You can't be serious.
 

cormack12

Gold Member
This means you're more likely going to wait until the equivalent of a rollup or service pack drops so the developers get the most bang for their buck. At least this way, devs can drop smaller more urgent hotfixes quickly when needed.
 

BigBooper

Member
This is gonna sound harsh, but to the people criticizing OP's suggestion and giving "old man yells at cloud" remarks, you guys truly are idiots.
I personally think this would is a valid idea that would force companies to give as-complete -as-possible products at launch. This way they cannot slack off and make half baked games and fix them later. If they abandon the games, their IP takes a hit as people start abandoning the game; of course they will release patches, but these would be actually patches and not the minimum to make the game work.
You're imagining a utopia that never existed and wouldn't exist. They patch games now and can get bad press for buggy games now... but you think having to pay a penalty would make them release more than just the minimum they had to. Based on what?

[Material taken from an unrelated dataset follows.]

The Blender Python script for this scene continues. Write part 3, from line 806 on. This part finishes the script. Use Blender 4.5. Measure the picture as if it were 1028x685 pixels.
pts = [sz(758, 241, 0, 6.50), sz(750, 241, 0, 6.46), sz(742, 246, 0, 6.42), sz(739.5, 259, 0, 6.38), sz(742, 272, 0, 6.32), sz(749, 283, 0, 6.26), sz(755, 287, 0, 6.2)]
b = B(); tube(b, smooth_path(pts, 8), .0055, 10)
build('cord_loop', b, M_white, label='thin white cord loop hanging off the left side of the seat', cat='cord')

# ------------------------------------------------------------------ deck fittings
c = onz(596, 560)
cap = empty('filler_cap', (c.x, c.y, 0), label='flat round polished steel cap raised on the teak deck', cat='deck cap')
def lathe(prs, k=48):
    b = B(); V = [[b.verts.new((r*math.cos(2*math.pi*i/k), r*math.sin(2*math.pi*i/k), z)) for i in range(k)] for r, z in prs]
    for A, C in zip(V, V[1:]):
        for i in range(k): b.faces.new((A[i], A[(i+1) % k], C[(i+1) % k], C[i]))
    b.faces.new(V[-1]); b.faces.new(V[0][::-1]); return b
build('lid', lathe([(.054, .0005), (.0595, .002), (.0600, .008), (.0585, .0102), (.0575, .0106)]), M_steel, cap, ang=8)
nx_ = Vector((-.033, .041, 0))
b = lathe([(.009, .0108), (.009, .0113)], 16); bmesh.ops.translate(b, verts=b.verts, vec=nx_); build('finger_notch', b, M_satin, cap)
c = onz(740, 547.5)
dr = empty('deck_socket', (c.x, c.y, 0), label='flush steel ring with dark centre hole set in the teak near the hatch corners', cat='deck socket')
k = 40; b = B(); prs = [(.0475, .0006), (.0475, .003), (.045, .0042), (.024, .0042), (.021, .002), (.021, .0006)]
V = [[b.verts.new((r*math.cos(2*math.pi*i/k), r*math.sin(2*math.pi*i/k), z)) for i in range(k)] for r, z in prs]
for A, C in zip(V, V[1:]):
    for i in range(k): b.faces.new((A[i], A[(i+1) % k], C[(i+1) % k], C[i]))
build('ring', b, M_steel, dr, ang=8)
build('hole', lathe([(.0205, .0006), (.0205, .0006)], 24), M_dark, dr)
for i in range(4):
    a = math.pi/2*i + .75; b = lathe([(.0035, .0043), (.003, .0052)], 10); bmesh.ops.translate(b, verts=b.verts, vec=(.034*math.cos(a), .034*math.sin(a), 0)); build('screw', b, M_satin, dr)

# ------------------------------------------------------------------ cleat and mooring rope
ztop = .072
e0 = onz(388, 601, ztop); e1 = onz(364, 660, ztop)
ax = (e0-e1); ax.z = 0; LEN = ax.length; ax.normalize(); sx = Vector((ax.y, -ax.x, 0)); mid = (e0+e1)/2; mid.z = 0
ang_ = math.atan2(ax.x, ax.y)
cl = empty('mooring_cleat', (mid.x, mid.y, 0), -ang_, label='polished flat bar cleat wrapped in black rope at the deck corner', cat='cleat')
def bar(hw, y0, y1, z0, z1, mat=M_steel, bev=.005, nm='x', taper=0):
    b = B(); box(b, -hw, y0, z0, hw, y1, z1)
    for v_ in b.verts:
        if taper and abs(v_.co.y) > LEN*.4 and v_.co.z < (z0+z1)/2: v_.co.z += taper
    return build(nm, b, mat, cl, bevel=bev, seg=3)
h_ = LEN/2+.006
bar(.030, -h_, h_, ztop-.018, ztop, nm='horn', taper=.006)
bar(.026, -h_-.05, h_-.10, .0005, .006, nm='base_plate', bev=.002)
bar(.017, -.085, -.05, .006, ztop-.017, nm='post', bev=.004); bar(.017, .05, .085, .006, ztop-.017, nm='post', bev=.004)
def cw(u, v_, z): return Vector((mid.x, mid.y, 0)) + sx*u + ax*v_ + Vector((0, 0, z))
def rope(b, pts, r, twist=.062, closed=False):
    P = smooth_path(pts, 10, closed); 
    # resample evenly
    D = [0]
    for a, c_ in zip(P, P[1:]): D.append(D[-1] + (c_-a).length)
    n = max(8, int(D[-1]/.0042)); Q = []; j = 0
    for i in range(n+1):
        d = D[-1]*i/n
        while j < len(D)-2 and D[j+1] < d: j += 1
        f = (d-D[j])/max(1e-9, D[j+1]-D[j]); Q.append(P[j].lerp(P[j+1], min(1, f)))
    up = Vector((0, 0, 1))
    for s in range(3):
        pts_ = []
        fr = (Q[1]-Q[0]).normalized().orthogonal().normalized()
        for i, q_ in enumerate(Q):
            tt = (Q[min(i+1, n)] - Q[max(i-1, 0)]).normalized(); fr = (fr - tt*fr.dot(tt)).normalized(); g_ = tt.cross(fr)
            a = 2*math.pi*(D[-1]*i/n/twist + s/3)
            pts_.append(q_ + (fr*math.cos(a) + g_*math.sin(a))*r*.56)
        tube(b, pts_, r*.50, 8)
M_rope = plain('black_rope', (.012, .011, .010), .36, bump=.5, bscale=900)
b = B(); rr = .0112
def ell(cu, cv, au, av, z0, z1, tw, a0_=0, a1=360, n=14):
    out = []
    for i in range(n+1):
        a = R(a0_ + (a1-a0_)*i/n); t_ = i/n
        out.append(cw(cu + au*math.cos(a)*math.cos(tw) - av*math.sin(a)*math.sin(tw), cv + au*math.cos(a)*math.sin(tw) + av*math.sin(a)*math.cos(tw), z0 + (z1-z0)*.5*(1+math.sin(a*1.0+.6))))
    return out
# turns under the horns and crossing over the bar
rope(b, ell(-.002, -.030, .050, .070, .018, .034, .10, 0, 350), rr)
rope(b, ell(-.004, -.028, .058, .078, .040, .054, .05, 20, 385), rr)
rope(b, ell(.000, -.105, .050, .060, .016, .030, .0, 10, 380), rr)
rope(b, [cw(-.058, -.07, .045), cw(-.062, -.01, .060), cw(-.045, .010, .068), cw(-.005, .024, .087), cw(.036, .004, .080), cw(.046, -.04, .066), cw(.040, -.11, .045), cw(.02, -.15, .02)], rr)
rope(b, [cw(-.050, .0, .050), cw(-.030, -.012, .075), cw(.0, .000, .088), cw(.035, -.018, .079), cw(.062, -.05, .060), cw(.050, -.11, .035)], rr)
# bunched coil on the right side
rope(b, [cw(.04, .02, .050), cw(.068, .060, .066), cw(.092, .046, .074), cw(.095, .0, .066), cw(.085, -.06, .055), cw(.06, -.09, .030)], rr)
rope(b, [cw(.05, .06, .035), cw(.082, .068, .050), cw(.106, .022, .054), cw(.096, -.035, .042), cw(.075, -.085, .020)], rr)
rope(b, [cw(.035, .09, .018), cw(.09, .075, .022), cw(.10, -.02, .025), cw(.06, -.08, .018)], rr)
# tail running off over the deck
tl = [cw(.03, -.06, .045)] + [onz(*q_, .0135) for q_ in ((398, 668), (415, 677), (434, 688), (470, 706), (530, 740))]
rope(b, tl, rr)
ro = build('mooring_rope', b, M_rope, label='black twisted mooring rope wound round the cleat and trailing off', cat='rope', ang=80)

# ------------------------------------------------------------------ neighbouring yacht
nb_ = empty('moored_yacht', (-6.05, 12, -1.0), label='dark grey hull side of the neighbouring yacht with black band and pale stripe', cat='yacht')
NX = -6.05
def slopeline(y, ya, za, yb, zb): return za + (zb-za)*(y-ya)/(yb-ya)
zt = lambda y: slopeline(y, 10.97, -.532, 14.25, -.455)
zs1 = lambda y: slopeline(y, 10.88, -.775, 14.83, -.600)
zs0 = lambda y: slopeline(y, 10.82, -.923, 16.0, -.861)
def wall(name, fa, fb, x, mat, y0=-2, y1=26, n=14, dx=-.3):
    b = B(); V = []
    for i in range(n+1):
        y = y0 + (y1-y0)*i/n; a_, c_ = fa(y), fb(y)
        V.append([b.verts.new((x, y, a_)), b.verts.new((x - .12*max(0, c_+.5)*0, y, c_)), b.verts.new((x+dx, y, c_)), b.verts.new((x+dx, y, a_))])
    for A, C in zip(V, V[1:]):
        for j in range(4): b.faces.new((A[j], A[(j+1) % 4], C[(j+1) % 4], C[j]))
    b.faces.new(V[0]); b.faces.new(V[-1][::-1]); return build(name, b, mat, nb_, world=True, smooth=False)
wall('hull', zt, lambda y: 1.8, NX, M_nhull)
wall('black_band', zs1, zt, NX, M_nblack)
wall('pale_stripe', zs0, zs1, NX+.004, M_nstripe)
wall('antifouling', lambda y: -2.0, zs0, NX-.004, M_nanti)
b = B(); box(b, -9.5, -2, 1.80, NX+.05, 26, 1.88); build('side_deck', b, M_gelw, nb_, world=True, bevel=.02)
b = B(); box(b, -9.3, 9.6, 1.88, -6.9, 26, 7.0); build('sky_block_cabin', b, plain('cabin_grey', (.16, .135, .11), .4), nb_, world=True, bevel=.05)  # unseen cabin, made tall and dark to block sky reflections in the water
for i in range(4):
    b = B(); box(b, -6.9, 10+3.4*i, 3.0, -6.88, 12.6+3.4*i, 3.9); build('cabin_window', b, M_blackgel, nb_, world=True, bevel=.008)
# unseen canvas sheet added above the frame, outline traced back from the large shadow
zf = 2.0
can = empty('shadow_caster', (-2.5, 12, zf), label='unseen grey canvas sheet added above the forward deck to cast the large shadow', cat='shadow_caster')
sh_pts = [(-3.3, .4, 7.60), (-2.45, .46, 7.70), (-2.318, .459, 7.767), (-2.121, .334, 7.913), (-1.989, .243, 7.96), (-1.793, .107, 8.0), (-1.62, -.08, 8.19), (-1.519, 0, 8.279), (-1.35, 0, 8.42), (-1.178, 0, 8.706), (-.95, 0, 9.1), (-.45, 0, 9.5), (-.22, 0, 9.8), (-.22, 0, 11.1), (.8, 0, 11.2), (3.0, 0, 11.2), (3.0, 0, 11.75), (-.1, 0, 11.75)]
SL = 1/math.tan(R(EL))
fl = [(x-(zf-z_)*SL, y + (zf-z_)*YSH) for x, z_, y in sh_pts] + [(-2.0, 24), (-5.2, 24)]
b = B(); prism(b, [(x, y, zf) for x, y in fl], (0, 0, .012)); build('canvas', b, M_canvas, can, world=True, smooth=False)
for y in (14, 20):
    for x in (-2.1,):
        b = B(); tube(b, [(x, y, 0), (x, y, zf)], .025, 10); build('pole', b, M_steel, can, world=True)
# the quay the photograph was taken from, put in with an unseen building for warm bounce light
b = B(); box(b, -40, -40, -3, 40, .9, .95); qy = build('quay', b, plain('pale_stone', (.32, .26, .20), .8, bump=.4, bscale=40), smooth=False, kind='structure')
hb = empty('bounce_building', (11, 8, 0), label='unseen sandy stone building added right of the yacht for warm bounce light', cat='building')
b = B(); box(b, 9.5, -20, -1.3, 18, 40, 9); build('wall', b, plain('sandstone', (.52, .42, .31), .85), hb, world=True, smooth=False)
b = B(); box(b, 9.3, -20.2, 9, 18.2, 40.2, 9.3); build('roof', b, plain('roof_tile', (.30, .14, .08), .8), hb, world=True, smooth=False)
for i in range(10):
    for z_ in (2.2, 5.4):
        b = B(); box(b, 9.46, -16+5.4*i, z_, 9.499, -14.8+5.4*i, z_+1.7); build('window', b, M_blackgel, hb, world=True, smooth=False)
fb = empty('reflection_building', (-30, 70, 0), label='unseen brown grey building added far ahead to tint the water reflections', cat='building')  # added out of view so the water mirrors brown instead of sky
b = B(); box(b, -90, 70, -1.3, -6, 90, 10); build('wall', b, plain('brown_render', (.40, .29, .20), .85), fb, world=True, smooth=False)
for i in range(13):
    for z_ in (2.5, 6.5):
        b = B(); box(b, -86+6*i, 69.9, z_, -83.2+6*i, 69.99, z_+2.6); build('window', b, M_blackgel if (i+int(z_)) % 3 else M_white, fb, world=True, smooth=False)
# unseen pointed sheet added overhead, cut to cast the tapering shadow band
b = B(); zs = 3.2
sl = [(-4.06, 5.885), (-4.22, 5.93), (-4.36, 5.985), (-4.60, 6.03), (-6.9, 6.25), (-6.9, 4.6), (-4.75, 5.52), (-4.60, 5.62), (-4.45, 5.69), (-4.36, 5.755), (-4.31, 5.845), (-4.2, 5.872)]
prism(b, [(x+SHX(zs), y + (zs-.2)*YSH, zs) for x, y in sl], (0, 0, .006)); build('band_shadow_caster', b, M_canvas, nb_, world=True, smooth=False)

What needs to happen is people wait for reviews and patches before buying games. If a game is released buggy, why would you buy it before it's patched?
 

CuNi

Member
I feel like that idea wouldn't really stop tripple A rich corps from releasing half assed software but more so hurt the indie dev that now has to really calculate if a update will ever be compensated.
40k for a update for a indie dev is probably 25% of the budged the game was made on over several years.

I feel like there should be a team inside MS that looks at games on release and/or play them and then give out fines based on how poorly a game runs, how many crashes it has in given timeframe etc.
Like don't take the submitted version, test the retail release.
 

Filben

Member
Gonna hurt indie developers and smaller studios. Big corporations will still keep fucking their customers, sorry, their fanatic fellowship.

And even without the fee these days there are still many games left unpatched and in a state they should not be in.
 

Allandor

Member
This makes me sense. Studios would just stop to patch games on consoles.
Instead Sony and Ms should faster throw them out of the shop and hold back payments until very bugged (unplayable) games get patched.
 

bad guy

as bad as Danny Zuko in gym knickers
Games have gotten more complex leading to more bugs, and internet connections have improved dramatically over the years.

Maybe just wait a few days when a game comes out to inform yourself, it's not that hard.
 
I wish they would have the balls to not even allow a game to release without it being up to a standard. They need to put more heat on publishers. We don't expect perfection but paying for broken games? That's unacceptable and scummy. Why is it becoming more frequent too? If it aint ready, DELAY THE FUCKING THING UNTIL IT IS!!!